Scenes as source code:
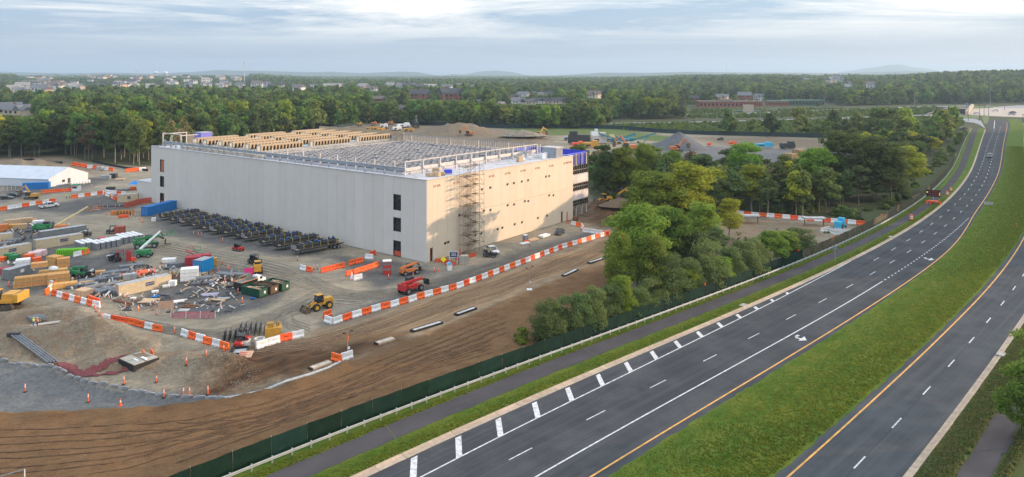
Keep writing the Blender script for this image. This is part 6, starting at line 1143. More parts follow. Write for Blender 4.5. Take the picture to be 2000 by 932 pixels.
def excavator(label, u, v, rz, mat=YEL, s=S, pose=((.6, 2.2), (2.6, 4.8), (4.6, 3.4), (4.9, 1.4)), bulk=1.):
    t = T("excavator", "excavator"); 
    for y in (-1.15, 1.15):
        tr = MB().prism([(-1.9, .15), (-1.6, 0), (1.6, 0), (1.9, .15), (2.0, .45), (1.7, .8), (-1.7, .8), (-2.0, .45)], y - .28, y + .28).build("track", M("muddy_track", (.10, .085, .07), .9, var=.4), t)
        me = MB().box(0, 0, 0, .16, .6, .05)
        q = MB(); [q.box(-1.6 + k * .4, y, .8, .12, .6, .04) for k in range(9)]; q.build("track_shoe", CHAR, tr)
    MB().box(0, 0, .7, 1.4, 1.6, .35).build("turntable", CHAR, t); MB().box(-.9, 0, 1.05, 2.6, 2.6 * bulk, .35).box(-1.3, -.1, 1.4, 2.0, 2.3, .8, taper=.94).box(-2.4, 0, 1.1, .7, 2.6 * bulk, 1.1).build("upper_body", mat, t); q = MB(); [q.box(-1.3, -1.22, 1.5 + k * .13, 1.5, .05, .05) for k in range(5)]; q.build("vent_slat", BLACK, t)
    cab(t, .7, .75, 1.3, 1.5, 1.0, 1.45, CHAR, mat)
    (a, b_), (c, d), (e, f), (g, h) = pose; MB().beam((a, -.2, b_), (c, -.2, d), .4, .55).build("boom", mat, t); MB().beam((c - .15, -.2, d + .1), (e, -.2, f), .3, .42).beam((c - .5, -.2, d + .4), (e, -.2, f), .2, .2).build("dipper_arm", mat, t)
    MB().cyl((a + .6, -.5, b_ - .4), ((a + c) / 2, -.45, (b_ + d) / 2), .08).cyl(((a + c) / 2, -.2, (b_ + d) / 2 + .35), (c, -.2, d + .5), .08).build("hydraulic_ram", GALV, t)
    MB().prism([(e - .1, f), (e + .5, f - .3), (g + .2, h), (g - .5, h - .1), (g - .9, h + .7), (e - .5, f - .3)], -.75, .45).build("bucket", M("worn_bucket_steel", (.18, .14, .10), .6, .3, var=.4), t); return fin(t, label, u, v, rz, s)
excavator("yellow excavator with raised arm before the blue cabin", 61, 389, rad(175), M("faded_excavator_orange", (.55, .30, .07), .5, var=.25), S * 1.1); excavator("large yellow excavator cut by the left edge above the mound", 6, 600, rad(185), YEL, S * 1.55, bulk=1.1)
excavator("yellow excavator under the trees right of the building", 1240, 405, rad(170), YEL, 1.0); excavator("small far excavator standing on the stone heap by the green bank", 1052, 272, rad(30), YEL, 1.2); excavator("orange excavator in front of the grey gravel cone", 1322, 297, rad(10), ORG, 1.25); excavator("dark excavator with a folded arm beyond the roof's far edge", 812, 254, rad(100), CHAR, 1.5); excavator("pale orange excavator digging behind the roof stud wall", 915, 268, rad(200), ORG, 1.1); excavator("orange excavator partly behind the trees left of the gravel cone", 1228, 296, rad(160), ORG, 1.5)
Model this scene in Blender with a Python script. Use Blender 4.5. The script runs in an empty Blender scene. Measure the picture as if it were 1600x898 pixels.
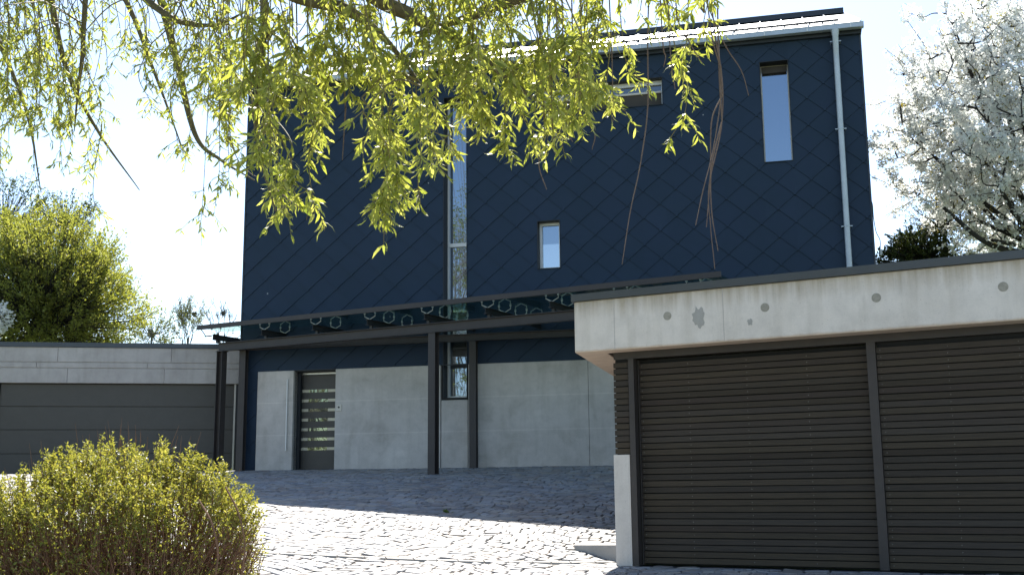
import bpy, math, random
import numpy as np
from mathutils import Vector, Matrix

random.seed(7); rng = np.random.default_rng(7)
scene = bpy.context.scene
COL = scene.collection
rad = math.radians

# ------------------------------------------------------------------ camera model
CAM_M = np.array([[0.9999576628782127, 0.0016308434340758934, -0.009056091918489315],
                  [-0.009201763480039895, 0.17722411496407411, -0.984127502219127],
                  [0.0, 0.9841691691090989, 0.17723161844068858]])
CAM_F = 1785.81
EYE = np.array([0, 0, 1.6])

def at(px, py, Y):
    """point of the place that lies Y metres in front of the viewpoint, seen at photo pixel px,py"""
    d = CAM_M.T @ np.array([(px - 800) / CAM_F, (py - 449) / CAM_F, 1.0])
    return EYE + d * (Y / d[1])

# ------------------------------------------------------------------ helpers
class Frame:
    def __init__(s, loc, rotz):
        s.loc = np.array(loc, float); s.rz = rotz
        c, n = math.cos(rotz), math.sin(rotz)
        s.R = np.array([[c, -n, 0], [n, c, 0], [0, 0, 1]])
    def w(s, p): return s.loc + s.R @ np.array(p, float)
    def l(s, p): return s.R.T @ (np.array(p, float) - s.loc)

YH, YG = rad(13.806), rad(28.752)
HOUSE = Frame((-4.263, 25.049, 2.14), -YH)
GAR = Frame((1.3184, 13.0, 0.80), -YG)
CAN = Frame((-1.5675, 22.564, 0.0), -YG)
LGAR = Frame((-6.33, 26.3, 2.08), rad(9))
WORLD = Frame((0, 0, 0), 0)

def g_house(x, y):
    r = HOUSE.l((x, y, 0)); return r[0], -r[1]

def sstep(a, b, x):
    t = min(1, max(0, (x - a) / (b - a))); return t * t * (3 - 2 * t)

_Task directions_
Copy out each line of the entries that holds "picture".

_Full solution_
Keep writing the Blender script for this image. This is part 6, starting at line 1143. More parts follow. Write for Blender 4.5. Take the picture to be 2000 by 932 pixels.
Model this scene in Blender with a Python script. Use Blender 4.5. The script runs in an empty Blender scene. Measure the picture as if it were 1600x898 pixels.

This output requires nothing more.